The film eloquently captures Anthony’s passions and then sadly explores his descent into a kind of madness that ultimately drove him to depend on the journey as a destination. He was a man with no boundaries but the exploration of them was always destined to fail. The food was only a small part of the aura. The thrust was how he injected his unique personality into his visits to 93 countries. He’s said to have circled the globe over 20 times in his TV career, but in the end, it wasn’t where he went in life, the substance was what he left behind, this very deftly explored in this excellent documentary.
Anthony’s quest for happiness seemed doomed from the beginning, as the journey thereof never stayed on the tracks. He had an unfortunate “imposter syndrome”, that he didn’t deserve any of it and it could all vanish in a heartbeat for no particular reason. His quest for fulfillment continued to scour the globe looking for the next commodity that would make him happy or answer his existential questions. Numerous friends and colleagues offered their assessment of Anthony’s slow descent into suicidal madness and detailed their powerlessness to interdict it.
One of the saddest and most poignant of his film appearances near the end was of him sitting at the head of a table full of jubilant partygoers, all eating and toasting, Anthony looking alone and forlorn. It was very clear at this point that this wasn’t going to end well.
The subject of suicide in the face of success was handled delicately in the film. I think, in the end that success is a fragile thing and if built on iterations of insecurity, will eventually collapse. Anthony built a fragile empire built on a house of cards. He suspected his talent and his pain were inextricably linked. The crash was inevitable but lasted longer than it might have on a platform of sheer force of personality before it began to crumble.

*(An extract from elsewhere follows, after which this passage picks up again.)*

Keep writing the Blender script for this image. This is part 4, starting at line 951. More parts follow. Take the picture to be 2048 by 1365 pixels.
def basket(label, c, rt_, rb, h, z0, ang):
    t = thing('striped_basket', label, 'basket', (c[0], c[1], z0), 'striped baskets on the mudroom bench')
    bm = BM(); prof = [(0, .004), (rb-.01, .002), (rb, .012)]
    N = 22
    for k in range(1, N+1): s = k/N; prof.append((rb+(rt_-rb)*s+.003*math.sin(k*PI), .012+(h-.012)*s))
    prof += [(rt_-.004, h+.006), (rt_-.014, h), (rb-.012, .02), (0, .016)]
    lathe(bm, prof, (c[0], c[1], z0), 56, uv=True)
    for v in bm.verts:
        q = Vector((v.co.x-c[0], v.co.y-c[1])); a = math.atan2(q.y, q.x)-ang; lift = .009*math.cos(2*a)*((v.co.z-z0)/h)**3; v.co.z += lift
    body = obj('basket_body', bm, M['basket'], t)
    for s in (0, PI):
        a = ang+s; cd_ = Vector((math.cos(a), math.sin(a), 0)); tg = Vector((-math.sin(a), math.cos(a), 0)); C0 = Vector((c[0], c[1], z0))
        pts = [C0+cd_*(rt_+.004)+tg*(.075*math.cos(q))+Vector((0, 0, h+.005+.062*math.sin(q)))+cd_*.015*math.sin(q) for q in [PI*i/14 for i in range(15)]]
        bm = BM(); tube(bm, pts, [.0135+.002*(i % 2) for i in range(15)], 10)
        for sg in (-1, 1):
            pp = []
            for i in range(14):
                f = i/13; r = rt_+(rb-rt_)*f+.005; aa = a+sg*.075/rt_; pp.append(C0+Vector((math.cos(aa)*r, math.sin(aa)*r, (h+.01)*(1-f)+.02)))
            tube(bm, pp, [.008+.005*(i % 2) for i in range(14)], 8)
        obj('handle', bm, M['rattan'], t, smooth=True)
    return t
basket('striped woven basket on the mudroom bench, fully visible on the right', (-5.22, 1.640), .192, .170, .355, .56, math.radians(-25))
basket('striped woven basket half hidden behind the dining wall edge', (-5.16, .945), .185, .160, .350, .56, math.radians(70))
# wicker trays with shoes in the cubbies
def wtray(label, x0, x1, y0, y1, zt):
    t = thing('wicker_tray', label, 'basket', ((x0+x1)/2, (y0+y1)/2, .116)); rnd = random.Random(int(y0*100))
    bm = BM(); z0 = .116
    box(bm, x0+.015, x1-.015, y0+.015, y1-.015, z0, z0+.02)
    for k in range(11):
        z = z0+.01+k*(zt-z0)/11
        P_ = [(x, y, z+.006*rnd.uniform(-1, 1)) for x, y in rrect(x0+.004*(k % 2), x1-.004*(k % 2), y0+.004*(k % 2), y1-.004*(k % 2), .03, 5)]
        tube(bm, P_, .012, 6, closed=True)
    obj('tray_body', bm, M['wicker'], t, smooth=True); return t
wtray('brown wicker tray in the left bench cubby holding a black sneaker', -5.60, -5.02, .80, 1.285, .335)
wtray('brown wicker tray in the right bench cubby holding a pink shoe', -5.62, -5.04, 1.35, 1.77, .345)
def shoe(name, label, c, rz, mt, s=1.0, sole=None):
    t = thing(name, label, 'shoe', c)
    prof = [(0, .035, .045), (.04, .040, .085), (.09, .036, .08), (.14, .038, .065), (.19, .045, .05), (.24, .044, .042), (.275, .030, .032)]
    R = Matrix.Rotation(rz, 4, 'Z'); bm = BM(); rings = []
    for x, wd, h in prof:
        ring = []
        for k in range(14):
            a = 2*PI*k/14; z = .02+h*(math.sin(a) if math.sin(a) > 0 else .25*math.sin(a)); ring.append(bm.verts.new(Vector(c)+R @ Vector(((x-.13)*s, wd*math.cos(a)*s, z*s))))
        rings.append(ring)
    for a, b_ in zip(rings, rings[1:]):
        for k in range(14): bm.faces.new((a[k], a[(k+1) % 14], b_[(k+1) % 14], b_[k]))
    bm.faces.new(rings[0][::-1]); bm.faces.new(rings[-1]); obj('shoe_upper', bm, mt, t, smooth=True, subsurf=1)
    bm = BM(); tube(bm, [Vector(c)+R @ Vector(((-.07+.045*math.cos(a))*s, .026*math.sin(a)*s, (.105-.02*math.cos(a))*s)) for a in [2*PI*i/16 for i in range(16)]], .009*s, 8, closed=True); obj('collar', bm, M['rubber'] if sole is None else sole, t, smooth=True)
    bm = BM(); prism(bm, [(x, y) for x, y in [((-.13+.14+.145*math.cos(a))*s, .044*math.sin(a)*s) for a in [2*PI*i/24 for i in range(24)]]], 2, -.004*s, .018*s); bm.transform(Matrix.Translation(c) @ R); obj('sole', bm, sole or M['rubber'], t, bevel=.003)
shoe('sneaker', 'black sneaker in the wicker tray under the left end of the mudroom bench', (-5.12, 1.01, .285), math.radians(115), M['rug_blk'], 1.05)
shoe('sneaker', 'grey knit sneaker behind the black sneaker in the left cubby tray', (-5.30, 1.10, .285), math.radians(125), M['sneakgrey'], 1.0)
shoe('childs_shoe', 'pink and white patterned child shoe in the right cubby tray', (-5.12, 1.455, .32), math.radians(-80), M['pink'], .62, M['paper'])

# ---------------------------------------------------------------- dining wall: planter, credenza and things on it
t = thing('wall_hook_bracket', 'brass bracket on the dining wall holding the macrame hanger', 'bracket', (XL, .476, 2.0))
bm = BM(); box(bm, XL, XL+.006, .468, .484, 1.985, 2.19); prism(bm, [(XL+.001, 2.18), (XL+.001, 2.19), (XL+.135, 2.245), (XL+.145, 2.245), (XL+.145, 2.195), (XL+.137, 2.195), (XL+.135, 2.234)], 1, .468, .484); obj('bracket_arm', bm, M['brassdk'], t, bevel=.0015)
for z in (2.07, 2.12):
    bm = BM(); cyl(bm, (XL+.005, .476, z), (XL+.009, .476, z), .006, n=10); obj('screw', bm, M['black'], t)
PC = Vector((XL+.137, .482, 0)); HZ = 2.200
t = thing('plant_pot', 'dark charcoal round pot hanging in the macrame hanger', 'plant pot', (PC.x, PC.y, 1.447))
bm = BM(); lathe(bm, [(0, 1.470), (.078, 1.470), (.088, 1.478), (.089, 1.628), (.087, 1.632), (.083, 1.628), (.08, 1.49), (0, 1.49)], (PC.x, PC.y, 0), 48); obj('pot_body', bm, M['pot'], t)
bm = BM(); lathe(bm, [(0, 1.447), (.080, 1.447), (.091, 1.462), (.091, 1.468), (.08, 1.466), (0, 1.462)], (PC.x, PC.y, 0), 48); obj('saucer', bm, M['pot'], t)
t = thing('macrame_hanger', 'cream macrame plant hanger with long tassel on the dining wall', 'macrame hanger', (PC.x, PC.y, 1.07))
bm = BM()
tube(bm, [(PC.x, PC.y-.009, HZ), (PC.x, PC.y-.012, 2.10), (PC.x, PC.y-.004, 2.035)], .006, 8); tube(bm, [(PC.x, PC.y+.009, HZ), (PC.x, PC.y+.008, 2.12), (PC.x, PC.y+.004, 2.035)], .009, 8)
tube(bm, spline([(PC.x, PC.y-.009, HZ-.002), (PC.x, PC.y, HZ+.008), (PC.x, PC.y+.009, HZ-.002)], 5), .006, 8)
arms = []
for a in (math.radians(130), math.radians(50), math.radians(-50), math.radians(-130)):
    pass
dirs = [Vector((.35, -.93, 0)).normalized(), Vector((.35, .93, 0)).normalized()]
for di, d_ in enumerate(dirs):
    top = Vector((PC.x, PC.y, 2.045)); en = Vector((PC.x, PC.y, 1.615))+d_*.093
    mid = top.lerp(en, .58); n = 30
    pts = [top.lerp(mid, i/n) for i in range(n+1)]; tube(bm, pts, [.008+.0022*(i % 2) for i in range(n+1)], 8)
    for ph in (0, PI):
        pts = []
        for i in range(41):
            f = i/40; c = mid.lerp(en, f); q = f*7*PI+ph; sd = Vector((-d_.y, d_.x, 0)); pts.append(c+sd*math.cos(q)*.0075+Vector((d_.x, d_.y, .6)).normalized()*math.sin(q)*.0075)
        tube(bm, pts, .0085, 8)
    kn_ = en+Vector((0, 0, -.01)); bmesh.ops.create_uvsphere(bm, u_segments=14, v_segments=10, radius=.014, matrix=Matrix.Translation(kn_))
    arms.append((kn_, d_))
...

Roadrunner is a sad exploration of inevitable ruination the likes of which began many years before the fact. Like Anthony opines, had it not been for dumb luck and being in the right place at the right time, it could have, maybe should have happened much earlier, or maybe it could have all been a vaporous dream. It’s a very good film, recommended by me. I give it four of five Saigon sidewalk lunches (Photo 1)
By the way, the film details a number of cities Anthony visited, each of which I have set foot on at one time or another. An oil painting that I purchased from a sidewalk artist in Kowloon, two sailing Junks in the harbor between Kowloon and Hong Kong hangs in my living room. It’s picking up dust now, losing some of its luster so I guess I’ll have to have it cleaned (Photo 2).